A rather enigmatic sign is mounted on a pillar holding up the porch at the left (next to a barber pole). The only words visible are “Detroit Free Press CIGARS.” The Detroit Free Press was — and is — a newspaper. What it had to do with cigars is unknown and why a Michigan newspaper would be advertised on a sign in little Ridgefield, Connecticut, is equally mysterious. Perhaps it has something to do with the barber shop that’s not visible down the alley — smoke a cigar and learn the Detroit news while getting a haircut and a shave? 
The Barhite Block, the next building to the left, was owned by William C. Barhite, who had his dry goods, grocery and feed store there.

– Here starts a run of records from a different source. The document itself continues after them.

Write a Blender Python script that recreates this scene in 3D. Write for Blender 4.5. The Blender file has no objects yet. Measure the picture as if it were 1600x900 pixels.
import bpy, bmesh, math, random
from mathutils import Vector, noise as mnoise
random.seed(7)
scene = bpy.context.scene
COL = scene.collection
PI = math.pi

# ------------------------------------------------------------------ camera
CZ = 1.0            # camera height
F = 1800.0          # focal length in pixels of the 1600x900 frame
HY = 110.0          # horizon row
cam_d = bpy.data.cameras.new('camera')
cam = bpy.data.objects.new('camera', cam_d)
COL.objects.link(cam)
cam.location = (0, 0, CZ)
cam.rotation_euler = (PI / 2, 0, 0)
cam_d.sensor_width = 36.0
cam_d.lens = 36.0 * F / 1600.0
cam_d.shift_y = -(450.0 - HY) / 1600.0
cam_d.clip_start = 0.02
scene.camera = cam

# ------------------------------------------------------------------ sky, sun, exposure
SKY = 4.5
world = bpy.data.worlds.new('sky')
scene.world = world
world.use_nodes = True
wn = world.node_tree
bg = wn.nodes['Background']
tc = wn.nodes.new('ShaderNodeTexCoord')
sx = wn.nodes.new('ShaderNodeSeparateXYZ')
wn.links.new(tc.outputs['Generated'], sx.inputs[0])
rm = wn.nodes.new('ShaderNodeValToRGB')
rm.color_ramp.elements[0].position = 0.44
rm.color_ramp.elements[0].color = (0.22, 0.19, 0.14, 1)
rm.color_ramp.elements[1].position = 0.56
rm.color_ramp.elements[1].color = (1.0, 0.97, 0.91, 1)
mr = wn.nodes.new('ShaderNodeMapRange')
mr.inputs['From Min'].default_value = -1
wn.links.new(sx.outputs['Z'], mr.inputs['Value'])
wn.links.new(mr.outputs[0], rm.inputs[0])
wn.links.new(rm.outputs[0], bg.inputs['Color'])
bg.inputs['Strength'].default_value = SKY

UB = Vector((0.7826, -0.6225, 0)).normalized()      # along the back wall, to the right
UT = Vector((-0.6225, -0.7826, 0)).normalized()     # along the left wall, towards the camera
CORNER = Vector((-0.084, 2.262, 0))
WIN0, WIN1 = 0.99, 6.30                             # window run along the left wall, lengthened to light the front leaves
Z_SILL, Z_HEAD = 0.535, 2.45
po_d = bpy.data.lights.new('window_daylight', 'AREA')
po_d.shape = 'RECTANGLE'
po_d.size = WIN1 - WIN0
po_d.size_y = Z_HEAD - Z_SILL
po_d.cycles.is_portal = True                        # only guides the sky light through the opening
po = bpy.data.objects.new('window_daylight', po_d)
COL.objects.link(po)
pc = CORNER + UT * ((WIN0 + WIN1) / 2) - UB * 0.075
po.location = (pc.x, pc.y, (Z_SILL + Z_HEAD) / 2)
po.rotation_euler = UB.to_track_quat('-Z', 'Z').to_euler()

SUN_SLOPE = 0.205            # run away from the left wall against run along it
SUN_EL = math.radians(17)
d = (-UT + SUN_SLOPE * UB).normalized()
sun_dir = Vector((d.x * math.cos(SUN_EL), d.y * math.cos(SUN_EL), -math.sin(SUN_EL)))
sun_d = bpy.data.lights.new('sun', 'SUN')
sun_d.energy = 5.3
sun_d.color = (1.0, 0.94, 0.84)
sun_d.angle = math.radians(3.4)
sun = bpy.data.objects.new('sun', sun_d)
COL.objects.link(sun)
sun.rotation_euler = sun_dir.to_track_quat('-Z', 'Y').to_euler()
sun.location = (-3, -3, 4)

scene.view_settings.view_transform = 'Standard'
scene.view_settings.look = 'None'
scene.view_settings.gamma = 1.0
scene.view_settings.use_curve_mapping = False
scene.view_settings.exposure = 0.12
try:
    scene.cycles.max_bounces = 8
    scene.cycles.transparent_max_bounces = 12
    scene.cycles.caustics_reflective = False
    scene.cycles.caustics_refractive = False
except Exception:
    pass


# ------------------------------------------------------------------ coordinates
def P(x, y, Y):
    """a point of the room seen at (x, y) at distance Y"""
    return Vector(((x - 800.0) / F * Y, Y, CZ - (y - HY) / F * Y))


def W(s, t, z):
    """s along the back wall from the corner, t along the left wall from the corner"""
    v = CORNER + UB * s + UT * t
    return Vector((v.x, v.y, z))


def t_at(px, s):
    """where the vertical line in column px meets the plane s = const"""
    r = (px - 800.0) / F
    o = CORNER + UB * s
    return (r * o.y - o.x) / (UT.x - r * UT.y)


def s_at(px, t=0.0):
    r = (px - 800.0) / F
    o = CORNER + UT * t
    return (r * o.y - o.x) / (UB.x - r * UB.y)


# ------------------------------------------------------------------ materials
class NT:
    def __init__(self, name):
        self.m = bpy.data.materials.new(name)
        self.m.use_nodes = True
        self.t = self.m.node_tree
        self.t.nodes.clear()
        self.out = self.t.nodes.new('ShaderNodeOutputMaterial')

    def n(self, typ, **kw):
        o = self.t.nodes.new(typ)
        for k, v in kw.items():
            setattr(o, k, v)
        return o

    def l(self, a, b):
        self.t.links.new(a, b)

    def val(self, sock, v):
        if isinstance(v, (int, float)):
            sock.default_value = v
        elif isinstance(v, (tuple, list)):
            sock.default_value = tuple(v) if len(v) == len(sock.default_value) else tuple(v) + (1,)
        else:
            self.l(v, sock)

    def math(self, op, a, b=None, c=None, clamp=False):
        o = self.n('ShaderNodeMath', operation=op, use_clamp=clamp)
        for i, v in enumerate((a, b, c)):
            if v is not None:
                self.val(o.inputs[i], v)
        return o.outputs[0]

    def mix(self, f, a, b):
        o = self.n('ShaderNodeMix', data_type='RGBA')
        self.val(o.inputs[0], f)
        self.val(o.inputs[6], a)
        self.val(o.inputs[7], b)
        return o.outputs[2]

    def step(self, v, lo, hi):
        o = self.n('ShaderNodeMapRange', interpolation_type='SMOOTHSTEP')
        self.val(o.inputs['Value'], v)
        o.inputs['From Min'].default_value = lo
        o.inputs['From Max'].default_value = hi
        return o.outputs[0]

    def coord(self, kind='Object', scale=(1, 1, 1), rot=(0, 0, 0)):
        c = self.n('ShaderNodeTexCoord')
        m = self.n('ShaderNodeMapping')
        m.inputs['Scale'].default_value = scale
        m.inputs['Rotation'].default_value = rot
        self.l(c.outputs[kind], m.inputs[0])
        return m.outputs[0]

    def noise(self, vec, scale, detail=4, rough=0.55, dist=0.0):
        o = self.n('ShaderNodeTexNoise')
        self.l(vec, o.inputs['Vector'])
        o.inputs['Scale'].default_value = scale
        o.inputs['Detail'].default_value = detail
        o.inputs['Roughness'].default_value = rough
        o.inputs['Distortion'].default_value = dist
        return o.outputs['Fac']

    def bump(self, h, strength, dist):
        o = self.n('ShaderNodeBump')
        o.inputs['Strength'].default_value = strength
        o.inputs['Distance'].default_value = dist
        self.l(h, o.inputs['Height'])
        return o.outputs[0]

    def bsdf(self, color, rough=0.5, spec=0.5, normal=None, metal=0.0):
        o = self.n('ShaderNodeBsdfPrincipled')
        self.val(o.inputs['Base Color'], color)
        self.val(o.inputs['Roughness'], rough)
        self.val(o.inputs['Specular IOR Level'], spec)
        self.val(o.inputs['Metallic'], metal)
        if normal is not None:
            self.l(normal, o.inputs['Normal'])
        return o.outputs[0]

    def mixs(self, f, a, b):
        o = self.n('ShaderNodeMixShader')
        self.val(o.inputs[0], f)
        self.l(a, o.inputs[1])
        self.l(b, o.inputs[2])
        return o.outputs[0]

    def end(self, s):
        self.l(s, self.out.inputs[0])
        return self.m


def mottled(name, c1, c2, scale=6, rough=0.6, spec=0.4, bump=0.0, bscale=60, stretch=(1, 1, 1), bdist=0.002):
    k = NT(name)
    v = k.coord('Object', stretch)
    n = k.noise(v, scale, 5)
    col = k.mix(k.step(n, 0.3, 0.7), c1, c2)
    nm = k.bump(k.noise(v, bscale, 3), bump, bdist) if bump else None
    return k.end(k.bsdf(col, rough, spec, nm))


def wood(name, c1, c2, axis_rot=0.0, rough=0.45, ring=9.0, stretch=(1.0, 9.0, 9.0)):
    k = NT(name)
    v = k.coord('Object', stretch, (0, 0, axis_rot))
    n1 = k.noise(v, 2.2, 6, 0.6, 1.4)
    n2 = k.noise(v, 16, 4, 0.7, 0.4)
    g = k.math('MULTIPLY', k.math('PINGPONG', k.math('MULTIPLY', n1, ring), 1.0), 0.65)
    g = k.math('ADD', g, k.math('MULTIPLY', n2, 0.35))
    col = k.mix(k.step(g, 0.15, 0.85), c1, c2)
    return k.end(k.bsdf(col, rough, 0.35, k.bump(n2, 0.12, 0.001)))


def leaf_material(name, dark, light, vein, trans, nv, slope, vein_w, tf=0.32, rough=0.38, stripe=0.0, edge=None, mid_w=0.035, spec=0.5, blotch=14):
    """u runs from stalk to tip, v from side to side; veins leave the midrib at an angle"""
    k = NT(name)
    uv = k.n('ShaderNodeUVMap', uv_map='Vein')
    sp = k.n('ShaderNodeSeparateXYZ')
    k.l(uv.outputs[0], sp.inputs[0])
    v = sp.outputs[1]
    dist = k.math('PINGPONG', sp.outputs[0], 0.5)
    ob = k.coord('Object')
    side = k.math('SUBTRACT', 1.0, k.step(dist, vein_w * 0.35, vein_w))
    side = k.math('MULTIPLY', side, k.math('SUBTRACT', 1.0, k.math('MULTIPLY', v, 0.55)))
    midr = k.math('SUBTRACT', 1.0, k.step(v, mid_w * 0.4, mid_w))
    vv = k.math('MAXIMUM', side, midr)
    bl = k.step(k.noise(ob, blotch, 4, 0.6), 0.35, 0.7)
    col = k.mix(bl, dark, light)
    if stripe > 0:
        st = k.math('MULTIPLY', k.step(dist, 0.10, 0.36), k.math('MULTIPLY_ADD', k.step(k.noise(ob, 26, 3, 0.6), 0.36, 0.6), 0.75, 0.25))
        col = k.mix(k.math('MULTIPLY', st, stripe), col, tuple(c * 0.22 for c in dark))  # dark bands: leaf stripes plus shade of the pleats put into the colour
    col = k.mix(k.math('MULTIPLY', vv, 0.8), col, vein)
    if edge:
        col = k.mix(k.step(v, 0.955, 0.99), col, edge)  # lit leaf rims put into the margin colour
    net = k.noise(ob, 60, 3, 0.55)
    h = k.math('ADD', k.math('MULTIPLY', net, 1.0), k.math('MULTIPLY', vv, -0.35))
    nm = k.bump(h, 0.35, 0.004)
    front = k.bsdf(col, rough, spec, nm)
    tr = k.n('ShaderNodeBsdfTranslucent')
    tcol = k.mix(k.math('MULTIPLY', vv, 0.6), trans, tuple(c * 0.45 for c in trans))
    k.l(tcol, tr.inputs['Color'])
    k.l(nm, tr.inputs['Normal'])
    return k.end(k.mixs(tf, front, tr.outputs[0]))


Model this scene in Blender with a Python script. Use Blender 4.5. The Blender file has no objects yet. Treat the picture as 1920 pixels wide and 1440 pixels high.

From 1901 until 1922, the building also housed the main Ridgefield Post Office. 
Barhite’s building later belonged to Samuel S. Denton, who replaced that prominent “Barhite Block” sign at the top of the facade with one that said “Denton Block.”  Today the spot where those signs were advertises not the building’s owner, but a second floor occupant, Robert J. Creamer, attorney at law.
There seems to be a gap between the Barhite building and the next one to the left. However, there is actually another building in that space, but it’s set farther back from the road and is just barely visible here. 
The next structure that is clearly visible is the venerable 426 Main Street building that has held many stores since the 1890s. At this time it may have been Gottlieb’s shoe and clothing shop. In recent years it’s been home to such businesses as Finch real estate and 50 Coins restaurant. Today, the front of the building is occupied by Baja Cocina, which describes itself as an “intimate eatery” with “authentic and modern Mexican food.”
Just beyond that, at the left edge of the picture, there’s the front porch and roof of a building that looks like a small house — and it was, in fact, the small home of the Lannon family. In 1947 this house was moved a mile south to the west side of Main Street where it was named Tuppence and today is the home of Mr. and Mrs. Gary Singer.
Where the Lannon house stood in this picture is now 440 Main Street, mostly  occupied by the Ridgefield Conservatory of Dance, but once home of The Gap and, earlier, Allan’s Men’s Store.